I have just returned from Central America and many of the people on my plane to Guatemala had been working in the U.S., especially in the construction industry. They were going home. They had all lost their jobs and not only will not be sending remittances back home, they will now join the rapidly increasing ranks of the unemployed in their own countries. Remittances have been a large part of economic growth for many countries in Latin America. According to the Inter-American Development Bank, in 2008, remittances to Latin America reached $69 billion, and for seven countries in the region -- El Salvador, Guatemala, Guyana, Haiti, Honduras, Jamaica and Nicaragua --12% or more of GDP came from migrants who live abroad. In January alone, remittances dropped by 13% in the region. Not only have remittances fallen, commodity prices have declined dramatically, exports have slowed because countries like the US are importing fewer goods from the region and foreign direct investment has dried up. The IMF and World Bank had encouraged the developing world to open their economies to global income flows, trade and aid.
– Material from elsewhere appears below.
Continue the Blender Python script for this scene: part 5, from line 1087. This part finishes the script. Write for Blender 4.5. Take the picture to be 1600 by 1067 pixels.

Now the bargain has been broken and a new one has yet to be put in place that offers some hope of improving lives and livelihoods for the world's poor and emerging middle-class.

What does it all mean? The whole world is experiencing the worst recession since the Great Depression, and the poor around the world are suffering. China, a growing economic force, has recently proposed that the dollar be replaced as the major currency for trade and reserves. Others have proposed a new international financial structure that could monitor and better regulate trade and capital flows. These grand schemes are unlikely to happen, at least in the short term. Most countrie, unfortunately, are behaving like we are -- turning inward and focusing on their own problems without recognizing that without a global perspective the likelihood of developing "beggar-thy-neighbor policies" (policies that improve your own country's welfare at the expense of other countries), is increasing. While these policies might help in the short run, they were major causes leading to the Great Depression of the 1930s.

It is a time to find common ground with our neighbors around the world and develop global solutions to a global crisis.